═══ Supplied information

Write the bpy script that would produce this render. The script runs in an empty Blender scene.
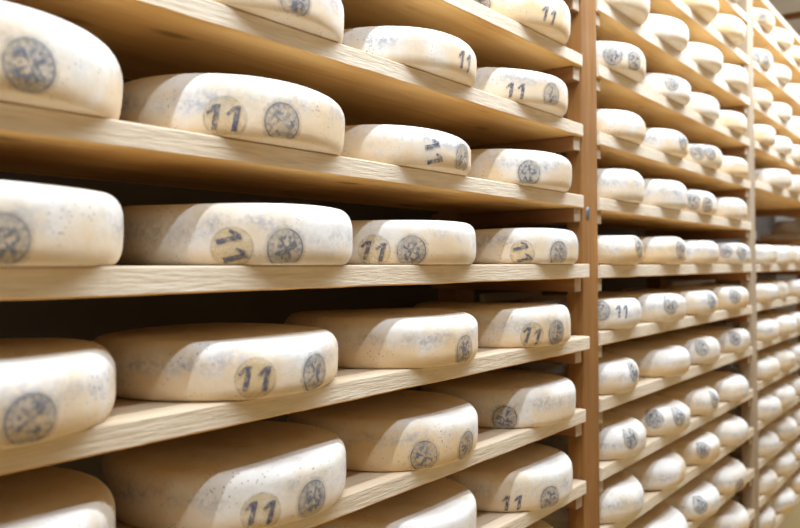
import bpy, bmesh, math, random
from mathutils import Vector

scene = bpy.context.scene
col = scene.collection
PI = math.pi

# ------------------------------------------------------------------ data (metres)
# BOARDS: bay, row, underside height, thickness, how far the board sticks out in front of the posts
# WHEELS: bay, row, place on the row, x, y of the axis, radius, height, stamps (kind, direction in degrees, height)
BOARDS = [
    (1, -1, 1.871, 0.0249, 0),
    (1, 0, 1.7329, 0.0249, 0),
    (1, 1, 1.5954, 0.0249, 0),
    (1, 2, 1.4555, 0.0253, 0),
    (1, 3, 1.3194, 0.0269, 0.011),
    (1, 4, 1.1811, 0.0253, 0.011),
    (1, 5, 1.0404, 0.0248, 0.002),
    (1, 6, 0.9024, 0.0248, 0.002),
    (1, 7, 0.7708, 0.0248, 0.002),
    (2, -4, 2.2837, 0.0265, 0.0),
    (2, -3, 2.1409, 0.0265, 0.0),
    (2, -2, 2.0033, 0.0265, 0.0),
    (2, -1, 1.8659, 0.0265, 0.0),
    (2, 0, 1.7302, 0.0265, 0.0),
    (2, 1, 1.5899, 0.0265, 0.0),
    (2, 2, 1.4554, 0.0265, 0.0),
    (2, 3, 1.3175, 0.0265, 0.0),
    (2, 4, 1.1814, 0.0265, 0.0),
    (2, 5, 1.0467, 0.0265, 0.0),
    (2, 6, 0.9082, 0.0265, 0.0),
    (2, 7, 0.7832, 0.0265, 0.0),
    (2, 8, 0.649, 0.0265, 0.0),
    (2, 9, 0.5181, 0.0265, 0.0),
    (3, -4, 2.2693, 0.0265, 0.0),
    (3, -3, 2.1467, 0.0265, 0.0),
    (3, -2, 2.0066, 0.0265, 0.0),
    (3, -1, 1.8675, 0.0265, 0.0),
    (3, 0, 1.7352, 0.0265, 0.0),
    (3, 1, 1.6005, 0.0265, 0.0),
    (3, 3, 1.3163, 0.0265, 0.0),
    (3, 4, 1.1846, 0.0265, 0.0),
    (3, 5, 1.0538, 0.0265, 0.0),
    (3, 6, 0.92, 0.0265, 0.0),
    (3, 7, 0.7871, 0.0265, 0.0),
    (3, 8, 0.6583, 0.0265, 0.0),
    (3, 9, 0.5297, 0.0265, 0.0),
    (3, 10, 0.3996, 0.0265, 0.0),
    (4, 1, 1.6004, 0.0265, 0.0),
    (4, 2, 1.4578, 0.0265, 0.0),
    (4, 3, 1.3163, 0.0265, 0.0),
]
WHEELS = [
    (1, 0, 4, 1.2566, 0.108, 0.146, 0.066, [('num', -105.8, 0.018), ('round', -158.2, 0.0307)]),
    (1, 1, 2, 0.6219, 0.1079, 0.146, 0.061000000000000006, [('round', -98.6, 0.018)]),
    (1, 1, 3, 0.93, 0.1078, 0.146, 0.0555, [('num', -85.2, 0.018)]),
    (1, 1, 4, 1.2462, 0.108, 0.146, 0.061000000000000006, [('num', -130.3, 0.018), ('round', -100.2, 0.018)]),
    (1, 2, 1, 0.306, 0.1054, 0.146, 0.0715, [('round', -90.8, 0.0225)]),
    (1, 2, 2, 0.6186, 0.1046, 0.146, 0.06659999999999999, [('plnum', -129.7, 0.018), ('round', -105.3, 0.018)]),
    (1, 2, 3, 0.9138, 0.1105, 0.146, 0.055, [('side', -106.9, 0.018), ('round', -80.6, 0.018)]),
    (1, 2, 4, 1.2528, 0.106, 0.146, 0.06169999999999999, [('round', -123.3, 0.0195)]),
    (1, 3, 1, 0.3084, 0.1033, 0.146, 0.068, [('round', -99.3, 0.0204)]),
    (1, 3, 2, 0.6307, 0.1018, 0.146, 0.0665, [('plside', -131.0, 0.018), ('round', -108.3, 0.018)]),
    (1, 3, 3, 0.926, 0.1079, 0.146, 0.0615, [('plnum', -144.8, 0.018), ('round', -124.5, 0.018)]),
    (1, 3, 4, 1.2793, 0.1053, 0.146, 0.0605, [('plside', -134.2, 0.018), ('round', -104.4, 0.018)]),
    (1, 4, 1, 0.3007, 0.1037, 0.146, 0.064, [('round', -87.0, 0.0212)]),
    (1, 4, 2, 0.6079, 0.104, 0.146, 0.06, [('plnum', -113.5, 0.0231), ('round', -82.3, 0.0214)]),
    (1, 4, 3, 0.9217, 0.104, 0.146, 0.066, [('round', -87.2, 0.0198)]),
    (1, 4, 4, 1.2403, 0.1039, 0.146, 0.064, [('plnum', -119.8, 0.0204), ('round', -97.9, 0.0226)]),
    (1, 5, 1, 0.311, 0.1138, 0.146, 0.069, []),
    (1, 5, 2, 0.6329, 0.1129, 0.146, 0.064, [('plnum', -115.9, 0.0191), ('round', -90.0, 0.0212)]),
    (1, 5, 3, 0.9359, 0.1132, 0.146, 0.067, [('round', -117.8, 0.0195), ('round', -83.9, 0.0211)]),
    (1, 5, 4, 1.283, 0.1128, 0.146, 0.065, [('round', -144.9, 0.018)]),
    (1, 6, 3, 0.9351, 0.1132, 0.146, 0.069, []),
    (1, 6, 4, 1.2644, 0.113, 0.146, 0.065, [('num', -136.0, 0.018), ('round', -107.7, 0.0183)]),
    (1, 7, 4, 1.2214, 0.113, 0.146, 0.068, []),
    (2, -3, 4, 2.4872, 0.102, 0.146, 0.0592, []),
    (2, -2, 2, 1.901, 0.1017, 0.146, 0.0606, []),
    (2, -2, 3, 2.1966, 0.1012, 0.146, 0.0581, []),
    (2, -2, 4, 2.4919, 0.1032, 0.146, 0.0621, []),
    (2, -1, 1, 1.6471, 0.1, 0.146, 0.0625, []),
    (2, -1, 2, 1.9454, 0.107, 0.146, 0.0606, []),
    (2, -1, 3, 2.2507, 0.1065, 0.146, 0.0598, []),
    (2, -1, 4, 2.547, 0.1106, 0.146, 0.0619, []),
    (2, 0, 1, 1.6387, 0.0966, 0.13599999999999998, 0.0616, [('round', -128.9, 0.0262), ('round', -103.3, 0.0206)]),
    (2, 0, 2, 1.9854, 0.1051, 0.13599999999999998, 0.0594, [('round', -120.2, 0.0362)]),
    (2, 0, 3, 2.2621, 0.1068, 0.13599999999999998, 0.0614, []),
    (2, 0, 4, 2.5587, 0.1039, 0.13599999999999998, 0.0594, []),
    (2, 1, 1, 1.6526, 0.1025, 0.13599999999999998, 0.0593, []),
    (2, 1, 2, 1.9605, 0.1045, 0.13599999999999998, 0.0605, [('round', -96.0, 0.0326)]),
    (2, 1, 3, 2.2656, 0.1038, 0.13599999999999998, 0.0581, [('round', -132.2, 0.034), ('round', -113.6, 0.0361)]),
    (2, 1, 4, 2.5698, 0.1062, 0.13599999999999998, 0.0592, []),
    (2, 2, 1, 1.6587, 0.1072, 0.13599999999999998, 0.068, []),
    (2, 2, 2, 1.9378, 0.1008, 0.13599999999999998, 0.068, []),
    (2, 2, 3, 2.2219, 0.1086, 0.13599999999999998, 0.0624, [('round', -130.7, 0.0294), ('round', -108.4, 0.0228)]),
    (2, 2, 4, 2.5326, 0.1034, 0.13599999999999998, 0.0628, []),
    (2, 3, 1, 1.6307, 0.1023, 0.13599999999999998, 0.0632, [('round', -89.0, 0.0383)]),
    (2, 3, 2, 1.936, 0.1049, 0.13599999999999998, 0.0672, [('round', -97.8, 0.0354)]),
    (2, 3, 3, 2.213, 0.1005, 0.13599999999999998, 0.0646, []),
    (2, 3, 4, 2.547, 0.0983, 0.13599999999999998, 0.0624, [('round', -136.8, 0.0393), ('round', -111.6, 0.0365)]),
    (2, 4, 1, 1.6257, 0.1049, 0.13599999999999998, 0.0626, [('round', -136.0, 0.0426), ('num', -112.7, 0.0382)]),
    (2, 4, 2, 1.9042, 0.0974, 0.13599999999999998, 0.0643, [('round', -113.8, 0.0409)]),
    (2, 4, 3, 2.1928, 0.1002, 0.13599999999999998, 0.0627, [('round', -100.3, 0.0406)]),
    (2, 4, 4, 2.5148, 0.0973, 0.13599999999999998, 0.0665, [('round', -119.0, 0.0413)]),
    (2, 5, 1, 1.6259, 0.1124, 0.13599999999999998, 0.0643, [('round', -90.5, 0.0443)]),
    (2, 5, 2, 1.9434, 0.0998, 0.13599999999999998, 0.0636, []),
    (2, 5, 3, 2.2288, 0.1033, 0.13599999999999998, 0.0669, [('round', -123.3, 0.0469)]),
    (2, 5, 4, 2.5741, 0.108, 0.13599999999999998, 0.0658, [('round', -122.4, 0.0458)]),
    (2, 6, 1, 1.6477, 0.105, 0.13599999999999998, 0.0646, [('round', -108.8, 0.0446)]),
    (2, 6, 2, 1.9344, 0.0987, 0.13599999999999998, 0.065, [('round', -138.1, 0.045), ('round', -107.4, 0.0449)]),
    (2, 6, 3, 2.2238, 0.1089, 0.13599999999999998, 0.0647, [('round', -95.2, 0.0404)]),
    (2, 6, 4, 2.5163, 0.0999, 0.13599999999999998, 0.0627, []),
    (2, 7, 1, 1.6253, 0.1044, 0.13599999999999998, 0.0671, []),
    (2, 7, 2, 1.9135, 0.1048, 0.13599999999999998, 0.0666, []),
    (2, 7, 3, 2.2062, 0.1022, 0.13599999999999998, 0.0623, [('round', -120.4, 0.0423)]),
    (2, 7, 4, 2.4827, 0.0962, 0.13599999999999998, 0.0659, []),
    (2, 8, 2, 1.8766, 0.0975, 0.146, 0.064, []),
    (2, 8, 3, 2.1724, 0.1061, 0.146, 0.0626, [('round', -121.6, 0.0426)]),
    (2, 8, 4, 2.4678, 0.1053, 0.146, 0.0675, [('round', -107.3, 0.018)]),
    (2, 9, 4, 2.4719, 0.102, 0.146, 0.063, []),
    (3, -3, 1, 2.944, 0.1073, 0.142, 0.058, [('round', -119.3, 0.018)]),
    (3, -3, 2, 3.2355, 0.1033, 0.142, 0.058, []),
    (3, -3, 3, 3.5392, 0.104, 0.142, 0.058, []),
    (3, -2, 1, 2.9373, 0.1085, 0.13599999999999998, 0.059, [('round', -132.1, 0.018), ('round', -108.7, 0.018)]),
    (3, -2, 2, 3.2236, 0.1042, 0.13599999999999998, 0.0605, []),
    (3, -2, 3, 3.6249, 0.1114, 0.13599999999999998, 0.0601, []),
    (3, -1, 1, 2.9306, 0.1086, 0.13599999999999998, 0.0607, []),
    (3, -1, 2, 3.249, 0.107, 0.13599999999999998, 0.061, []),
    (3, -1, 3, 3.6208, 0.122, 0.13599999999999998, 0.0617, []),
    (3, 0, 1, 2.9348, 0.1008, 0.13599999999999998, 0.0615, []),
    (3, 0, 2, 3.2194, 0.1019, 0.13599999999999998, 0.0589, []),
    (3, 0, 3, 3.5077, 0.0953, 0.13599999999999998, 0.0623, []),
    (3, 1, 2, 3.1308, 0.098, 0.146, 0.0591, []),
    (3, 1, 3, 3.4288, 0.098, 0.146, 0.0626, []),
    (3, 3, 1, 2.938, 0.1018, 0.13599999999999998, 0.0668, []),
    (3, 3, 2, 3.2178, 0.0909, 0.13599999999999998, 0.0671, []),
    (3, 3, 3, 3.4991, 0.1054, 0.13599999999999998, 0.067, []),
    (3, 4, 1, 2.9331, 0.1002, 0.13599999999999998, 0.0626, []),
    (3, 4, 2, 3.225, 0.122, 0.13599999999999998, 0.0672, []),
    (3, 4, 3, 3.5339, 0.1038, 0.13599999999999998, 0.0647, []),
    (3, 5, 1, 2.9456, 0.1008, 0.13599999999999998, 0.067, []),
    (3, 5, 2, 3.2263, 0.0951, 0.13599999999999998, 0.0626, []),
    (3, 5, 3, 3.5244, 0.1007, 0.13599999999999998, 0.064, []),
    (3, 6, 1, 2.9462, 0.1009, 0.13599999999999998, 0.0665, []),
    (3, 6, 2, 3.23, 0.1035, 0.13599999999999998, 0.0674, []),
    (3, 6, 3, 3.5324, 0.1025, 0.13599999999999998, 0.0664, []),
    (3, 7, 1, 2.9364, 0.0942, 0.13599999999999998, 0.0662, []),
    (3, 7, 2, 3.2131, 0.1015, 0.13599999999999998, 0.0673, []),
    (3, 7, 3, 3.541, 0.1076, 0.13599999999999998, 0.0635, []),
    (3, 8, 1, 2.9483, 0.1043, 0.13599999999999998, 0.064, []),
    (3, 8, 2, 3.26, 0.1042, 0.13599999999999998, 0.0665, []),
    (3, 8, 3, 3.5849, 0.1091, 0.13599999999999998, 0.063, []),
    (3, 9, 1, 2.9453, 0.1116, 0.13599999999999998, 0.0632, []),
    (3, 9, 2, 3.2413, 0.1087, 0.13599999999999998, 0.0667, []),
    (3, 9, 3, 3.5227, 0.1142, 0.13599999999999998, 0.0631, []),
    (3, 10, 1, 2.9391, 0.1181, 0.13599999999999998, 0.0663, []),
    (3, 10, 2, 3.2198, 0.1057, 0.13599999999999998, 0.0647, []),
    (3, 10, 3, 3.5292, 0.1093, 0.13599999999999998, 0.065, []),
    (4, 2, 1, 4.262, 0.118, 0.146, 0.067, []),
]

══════

▸ What needs to be done:
Leave out the pictures and repeat the lines from the start of the material through the line with "PI = math.pi", inclusive.

▸ Task result:
Write the bpy script that would produce this render. The script runs in an empty Blender scene.
import bpy, bmesh, math, random
from mathutils import Vector

scene = bpy.context.scene
col = scene.collection
PI = math.pi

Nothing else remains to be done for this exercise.